→ WORK TO COMPLETE: Word for word, print each line of the listing below; pictures stay out.

→ DATASET CONTENT:
* start *

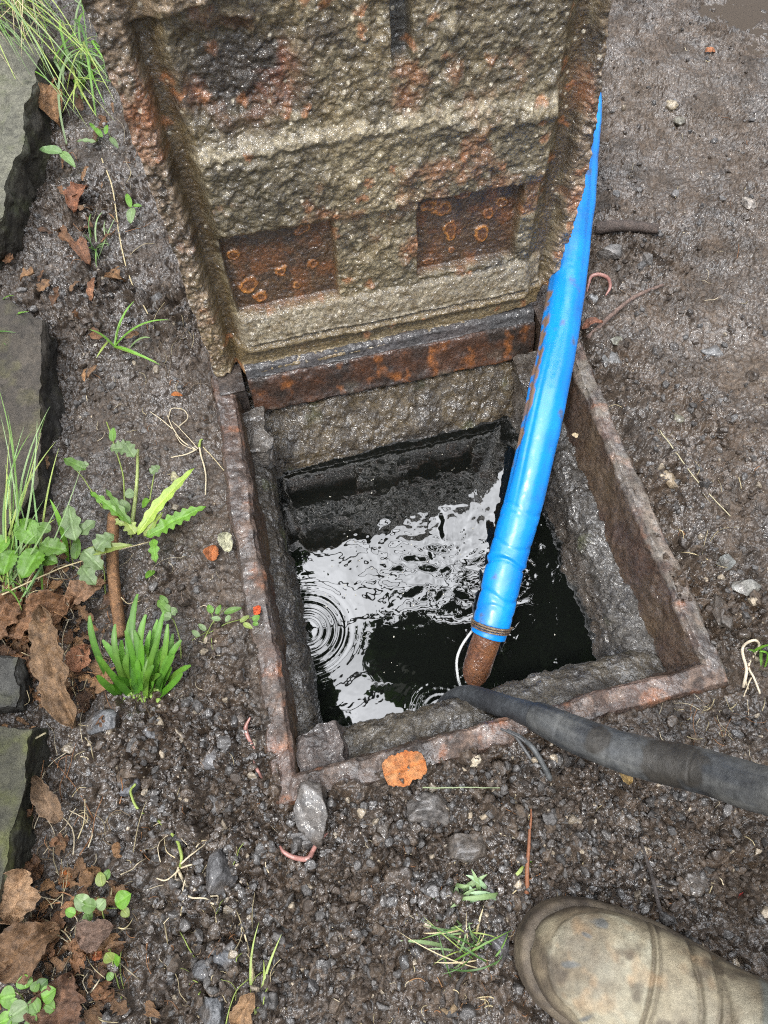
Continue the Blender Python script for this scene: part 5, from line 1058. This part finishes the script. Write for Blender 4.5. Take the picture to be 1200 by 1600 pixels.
# ------------------------------------------------------------------ unseen tree, added to block the sky mirrored in the water
def refl(px, py, Hh):
    p = at(px, py, ZW); d = p - CO; d[2] = -d[2]; return p + d * ((Hh - ZW) / d[2])
tree = thing('sky_blocker_tree', 'added leafy tree overhead, out of view, blocking the sky mirrored in the water', 'tree', (2.6, 2.4, 0))
r0 = np.random.default_rng(21); mbl = MB(); mbt = MB()
cl_px = [(640, 1020, .16, 240), (690, 1045, .16, 260), (720, 1010, .10, 120), (770, 1040, .20, 260), (830, 1050, .25, 320), (890, 1040, .25, 320), (900, 960, .22, 300), (930, 1000, .25, 280), (600, 1000, .05, 50), (960, 900, .30, 300), (1000, 820, .3, 260), (1000, 1000, .4, 360), (440, 860, .07, 90), (860, 850, .10, 160), (890, 900, .10, 160), (850, 790, .10, 160), (880, 830, .12, 160), (820, 830, .04, 40), (448, 920, .07, 90), (455, 985, .07, 90), (470, 1040, .06, 80), (490, 1085, .06, 80), (510, 1125, .06, 70)]  # leaf clusters placed where the water's reflection should be dark
cents = []
for px, py, rad_, n in cl_px:
    c0 = refl(px, py, 3.2 + r0.uniform(-.15, .15)); cents.append(c0)
    for _ in range(n):
        q = c0 + r0.normal(size=3) * rad_ * np.array([.75, .75, .5]); a = r0.normal(size=3); a /= np.linalg.norm(a); b = np.cross(a, r0.normal(size=3)); b /= np.linalg.norm(b); l = r0.uniform(.05, .09)
        V = np.array([q - a * l, q + b * l * .5, q + a * l, q - b * l * .5]); mbl.add(V, np.array([[0, 1, 2, 3]]), np.array((.05, .10, .02)) * r0.uniform(.6, 1.5))
under(mbl.build('crown', M_leaf, None, False), tree)
trunk = [np.array((2.6, 2.4, -.1)), np.array((2.5, 2.3, 1.5)), np.array((2.2, 2.1, 2.6)), np.array((1.4, 1.6, 3.2)), np.mean(cents, 0)]
V, F = tube(catmull(trunk, 60), np.linspace(.16, .02, 60), 14, 1, None); mbt.add(V, F, (.09, .07, .05))
for c0 in cents:
    V, F = tube(catmull([trunk[3], (trunk[3] + c0) / 2 + np.array([0, 0, .1]), c0], 16), np.linspace(.04, .006, 16), 7); mbt.add(V, F, (.09, .07, .05))
under(mbt.build('trunk', M_bark), tree)
print('verts', sum(len(o.data.vertices) for o in scn.objects if o.type == 'MESH'))

GROUPS = {'stone': 'loose stones and clods in the mud', 'dead_leaf': 'dead leaves on the ground', 'worm': 'earthworms on the mud', 'stone_slab': 'stone slabs along the left edge', 'twig': 'sticks and twigs on the mud',
          'grass_tuft': 'grass tufts in the mud', 'dry_stalk': 'dry stalks on the ground', 'rootlets': 'uprooted pale roots', 'seedling': 'small green seedlings', 'broad_leaf_weed': 'small broad leaf weeds by the lid'}
for o in scn.objects:
    k = o.name.split('.')[0]
    if o.parent is None and k in GROUPS: o['group'] = GROUPS[k]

* end *

→ EXPECTED ANSWER:
Continue the Blender Python script for this scene: part 5, from line 1058. This part finishes the script. Write for Blender 4.5. Take the picture to be 1200 by 1600 pixels.
# ------------------------------------------------------------------ unseen tree, added to block the sky mirrored in the water
def refl(px, py, Hh):
    p = at(px, py, ZW); d = p - CO; d[2] = -d[2]; return p + d * ((Hh - ZW) / d[2])
tree = thing('sky_blocker_tree', 'added leafy tree overhead, out of view, blocking the sky mirrored in the water', 'tree', (2.6, 2.4, 0))
r0 = np.random.default_rng(21); mbl = MB(); mbt = MB()
cl_px = [(640, 1020, .16, 240), (690, 1045, .16, 260), (720, 1010, .10, 120), (770, 1040, .20, 260), (830, 1050, .25, 320), (890, 1040, .25, 320), (900, 960, .22, 300), (930, 1000, .25, 280), (600, 1000, .05, 50), (960, 900, .30, 300), (1000, 820, .3, 260), (1000, 1000, .4, 360), (440, 860, .07, 90), (860, 850, .10, 160), (890, 900, .10, 160), (850, 790, .10, 160), (880, 830, .12, 160), (820, 830, .04, 40), (448, 920, .07, 90), (455, 985, .07, 90), (470, 1040, .06, 80), (490, 1085, .06, 80), (510, 1125, .06, 70)]  # leaf clusters placed where the water's reflection should be dark
cents = []
for px, py, rad_, n in cl_px:
    c0 = refl(px, py, 3.2 + r0.uniform(-.15, .15)); cents.append(c0)
    for _ in range(n):
        q = c0 + r0.normal(size=3) * rad_ * np.array([.75, .75, .5]); a = r0.normal(size=3); a /= np.linalg.norm(a); b = np.cross(a, r0.normal(size=3)); b /= np.linalg.norm(b); l = r0.uniform(.05, .09)
        V = np.array([q - a * l, q + b * l * .5, q + a * l, q - b * l * .5]); mbl.add(V, np.array([[0, 1, 2, 3]]), np.array((.05, .10, .02)) * r0.uniform(.6, 1.5))
under(mbl.build('crown', M_leaf, None, False), tree)
trunk = [np.array((2.6, 2.4, -.1)), np.array((2.5, 2.3, 1.5)), np.array((2.2, 2.1, 2.6)), np.array((1.4, 1.6, 3.2)), np.mean(cents, 0)]
V, F = tube(catmull(trunk, 60), np.linspace(.16, .02, 60), 14, 1, None); mbt.add(V, F, (.09, .07, .05))
for c0 in cents:
    V, F = tube(catmull([trunk[3], (trunk[3] + c0) / 2 + np.array([0, 0, .1]), c0], 16), np.linspace(.04, .006, 16), 7); mbt.add(V, F, (.09, .07, .05))
under(mbt.build('trunk', M_bark), tree)
print('verts', sum(len(o.data.vertices) for o in scn.objects if o.type == 'MESH'))

GROUPS = {'stone': 'loose stones and clods in the mud', 'dead_leaf': 'dead leaves on the ground', 'worm': 'earthworms on the mud', 'stone_slab': 'stone slabs along the left edge', 'twig': 'sticks and twigs on the mud',
          'grass_tuft': 'grass tufts in the mud', 'dry_stalk': 'dry stalks on the ground', 'rootlets': 'uprooted pale roots', 'seedling': 'small green seedlings', 'broad_leaf_weed': 'small broad leaf weeds by the lid'}
for o in scn.objects:
    k = o.name.split('.')[0]
    if o.parent is None and k in GROUPS: o['group'] = GROUPS[k]